A new system

Numerous businesses across the country have begun making changes to their financial reporting process to use the eXtensible Business Reporting Language (XBRL). XBRL was proposed last year by the U.S. Securities and Exchange Commission to encourage public companies and mutual funds to use interactive data, making it easier for investors to use and receive information from SEC filings.

Companies using U.S. Generally Accepted Accounting Principles with a market capitalization of more then $5 billion — approximately the 500 largest U.S. companies — were required to begin making these financial disclosures for fiscal years ending in late 2008. All public companies are required to change over to the new system by 2011.

“With these Web-based applications, investors can find, view, download and even analyze financial and other information more quickly when the information is submitted as interactive data instead of text,” says Ernest A. Capozzoli, associate professor of accounting and information systems at Kennesaw State University, Coles College of Business.

Smart Business spoke with Capozzoli about what XBRL is, how these changes benefit companies, what problems can occur when changing to the new system, how to prepare for the changes and how exactly to file an XBRL financial statement.

What is XBRL?

XBRL is part of the eXtensible Markup Languages that provide a standard means of communicating information electronically between businesses and on the Internet. Each disclosure item, or number in the financial statement, is assigned an electronic tag. These tags are standardized and published in taxonomies according to standards established by XBRL International and XBRL U.S.

XBRL enhances U.S. GAAP financial filings because it makes data interactive. Previous financial filings were done using plain text, requiring extensive manual re-entering of the text into a format suitable for financial analysis, such as a spreadsheet or database.

XBRL is an international effort. Taxonomies are being developed all over the world in countries such as China, Spain and Japan. In the U.S., all companies filing with the SEC, more than 10,000, will be impacted. Private companies not required to file with the SEC are unaffected by XBRL.

How do these changes benefit companies?

Data associated with financial statements is structured in an electronic format that makes it easy to use. Financial reporting in an interactive format relies on computer tags that function like bar codes to identify each item on an income statement or balance sheet. With every number individually labeled, investors, analysts, financial journalists and others can easily use the information within spreadsheets and analytical software. The ease of producing analyses is expected to generate many free and low-cost new services to investors on the Internet once financial information is reported this way.

What types of problems might businesses face when changing over to these new standards?

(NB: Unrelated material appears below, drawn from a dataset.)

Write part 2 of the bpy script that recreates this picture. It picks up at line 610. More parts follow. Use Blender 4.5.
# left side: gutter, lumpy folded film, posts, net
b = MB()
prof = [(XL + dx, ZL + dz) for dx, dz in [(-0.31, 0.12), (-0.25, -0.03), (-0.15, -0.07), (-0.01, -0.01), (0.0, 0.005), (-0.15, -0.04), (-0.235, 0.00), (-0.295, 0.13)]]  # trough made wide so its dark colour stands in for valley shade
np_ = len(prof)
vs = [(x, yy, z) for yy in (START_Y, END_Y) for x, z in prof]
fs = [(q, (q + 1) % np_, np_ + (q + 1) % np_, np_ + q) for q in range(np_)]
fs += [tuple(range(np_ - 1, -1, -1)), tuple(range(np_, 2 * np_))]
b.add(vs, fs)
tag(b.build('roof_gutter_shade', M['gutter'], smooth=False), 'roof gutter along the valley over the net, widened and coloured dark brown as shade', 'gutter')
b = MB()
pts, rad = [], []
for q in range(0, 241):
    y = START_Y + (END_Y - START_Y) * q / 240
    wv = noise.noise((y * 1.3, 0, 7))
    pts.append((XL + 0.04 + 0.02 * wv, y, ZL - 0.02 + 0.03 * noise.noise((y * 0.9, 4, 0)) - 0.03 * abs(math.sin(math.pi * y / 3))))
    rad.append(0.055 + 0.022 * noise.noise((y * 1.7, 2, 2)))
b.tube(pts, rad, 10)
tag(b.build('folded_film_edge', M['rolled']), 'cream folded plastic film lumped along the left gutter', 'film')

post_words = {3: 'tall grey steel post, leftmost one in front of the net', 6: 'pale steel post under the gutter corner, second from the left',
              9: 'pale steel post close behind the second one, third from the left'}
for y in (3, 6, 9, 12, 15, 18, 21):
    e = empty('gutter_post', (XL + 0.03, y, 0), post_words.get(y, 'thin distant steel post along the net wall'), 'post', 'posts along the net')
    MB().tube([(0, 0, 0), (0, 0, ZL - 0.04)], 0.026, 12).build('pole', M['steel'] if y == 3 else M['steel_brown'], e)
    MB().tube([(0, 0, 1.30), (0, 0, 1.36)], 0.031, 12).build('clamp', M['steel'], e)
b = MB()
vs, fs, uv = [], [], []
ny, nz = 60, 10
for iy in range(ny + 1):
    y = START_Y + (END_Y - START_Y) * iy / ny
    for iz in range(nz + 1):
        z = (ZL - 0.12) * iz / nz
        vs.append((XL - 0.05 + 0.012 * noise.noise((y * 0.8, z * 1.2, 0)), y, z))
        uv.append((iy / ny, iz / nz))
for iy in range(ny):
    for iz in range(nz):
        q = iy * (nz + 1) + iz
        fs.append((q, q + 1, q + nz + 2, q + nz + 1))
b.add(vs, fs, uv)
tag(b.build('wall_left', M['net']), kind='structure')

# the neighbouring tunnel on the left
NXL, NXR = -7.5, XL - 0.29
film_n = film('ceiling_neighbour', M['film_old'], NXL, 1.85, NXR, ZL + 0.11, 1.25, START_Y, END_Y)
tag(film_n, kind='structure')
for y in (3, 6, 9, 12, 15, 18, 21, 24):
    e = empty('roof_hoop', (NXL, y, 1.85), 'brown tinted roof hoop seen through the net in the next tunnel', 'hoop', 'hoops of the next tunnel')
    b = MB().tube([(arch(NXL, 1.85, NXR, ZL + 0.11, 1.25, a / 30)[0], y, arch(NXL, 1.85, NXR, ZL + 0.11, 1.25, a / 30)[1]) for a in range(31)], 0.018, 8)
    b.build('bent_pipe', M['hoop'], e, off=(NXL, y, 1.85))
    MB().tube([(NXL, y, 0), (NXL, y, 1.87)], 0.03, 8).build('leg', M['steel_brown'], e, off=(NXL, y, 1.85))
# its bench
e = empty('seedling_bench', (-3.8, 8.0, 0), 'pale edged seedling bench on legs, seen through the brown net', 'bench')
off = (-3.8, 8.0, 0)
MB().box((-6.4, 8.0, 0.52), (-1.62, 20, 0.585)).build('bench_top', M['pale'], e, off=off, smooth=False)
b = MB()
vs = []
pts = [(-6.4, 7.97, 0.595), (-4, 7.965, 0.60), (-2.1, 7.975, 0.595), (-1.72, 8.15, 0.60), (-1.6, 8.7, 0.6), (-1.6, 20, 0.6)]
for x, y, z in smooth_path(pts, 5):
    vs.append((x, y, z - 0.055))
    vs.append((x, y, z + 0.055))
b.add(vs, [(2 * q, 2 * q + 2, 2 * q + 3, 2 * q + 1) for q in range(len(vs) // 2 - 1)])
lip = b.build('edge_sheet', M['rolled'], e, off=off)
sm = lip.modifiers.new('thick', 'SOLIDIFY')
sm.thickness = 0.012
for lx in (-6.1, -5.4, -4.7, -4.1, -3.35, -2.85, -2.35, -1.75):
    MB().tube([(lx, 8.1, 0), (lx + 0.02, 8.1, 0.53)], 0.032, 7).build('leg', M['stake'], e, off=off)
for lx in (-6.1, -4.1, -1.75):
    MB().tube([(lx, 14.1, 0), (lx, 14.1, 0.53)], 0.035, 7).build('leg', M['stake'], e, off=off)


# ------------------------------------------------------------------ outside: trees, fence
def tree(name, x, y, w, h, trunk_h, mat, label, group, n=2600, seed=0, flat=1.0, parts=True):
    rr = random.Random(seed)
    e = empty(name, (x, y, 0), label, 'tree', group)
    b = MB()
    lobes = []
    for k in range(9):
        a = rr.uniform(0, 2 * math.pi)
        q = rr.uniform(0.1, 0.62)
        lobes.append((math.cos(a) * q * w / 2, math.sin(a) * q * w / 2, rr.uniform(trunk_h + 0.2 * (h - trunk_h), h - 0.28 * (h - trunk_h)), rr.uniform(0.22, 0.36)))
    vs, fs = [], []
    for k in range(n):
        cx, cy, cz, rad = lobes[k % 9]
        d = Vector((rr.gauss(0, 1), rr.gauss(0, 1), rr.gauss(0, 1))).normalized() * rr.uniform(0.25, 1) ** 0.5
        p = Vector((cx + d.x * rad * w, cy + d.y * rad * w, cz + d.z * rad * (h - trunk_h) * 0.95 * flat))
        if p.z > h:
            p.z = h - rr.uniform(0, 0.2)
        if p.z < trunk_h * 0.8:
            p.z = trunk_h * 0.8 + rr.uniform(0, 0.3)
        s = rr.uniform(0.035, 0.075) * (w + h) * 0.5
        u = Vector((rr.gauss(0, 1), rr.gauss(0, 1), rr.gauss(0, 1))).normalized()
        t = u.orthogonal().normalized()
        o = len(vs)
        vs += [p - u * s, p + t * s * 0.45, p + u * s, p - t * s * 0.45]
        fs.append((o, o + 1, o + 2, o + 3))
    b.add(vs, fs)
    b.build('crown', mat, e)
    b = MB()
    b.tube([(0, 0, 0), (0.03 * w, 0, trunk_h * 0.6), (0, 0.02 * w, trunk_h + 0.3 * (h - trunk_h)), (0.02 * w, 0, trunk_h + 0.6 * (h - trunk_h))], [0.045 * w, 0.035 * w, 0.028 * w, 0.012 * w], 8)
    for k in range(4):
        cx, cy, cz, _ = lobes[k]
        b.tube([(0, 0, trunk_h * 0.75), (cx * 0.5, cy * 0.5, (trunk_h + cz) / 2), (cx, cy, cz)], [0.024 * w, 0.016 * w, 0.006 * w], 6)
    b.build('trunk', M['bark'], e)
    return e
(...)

There will be a learning curve for using XBRL tools and the taxonomy. Companies will have to incorporate the necessary controls into their processes to ensure XBRL documents are valid. For example, a company would have to know what a taxonomy is and how it is used, what an instance document is, how an XBRL tool creates an instance document, and how an instance document is validated and submitted to the SEC. An instance document is a XBRL-compliant document that contains tagged financial data and is created from taxonomies. A company’s set of annual financial reports is an example of an instance document. Companies will also have to change internal control processes to accommodate the use of XBRL in the creation of instance documents.

How can businesses begin to prepare for this change and train employees on these new standards?

Employees need to be trained in the use of an XBRL tool like Rivet Software’s Dragon Tag and proper use of the U.S. GAAP taxonomy. The taxonomy contains more than 15,000 elements, more than 12,000 of which are financial concepts like cash or accounts payable. Training will be important and can be obtained by independent XBRL consultants or most large accounting and consulting firms. Companies should begin training employees immediately in XBRL if they haven’t already begun.

How do you file XBRL financial statements?

■ Download the appropriate taxonomy. A taxonomy is a dictionary of terms available for tagging financial data. In order to file with the SEC, taxonomies must be approved by XBRL International.

■ Tag the financial statement with elements in the taxonomy using software. This can be found at www.xbrl.org/TechSupport. The user must be familiar with the taxonomy, software and underlying financial accounting data in order to tag the data properly.

■ Extend the taxonomy if necessary. At times, companies face situations where they have financial statement information that does not fit into one of the available tags. You can extend the taxonomy by creating a newly defined tag. Table type data contained in disclosures, such as debt, will require taxonomy extensions.

■ Create an instance document. This file, along with any company specific extensions, is submitted to the SEC.

■ Review the instance document for completeness and consistency prior to filing.

■ File the instance document. Once the financial information has been tagged and reviewed, it is ready to be filed. The package sent to the SEC will consist of an XML document and any company specific extensions if needed.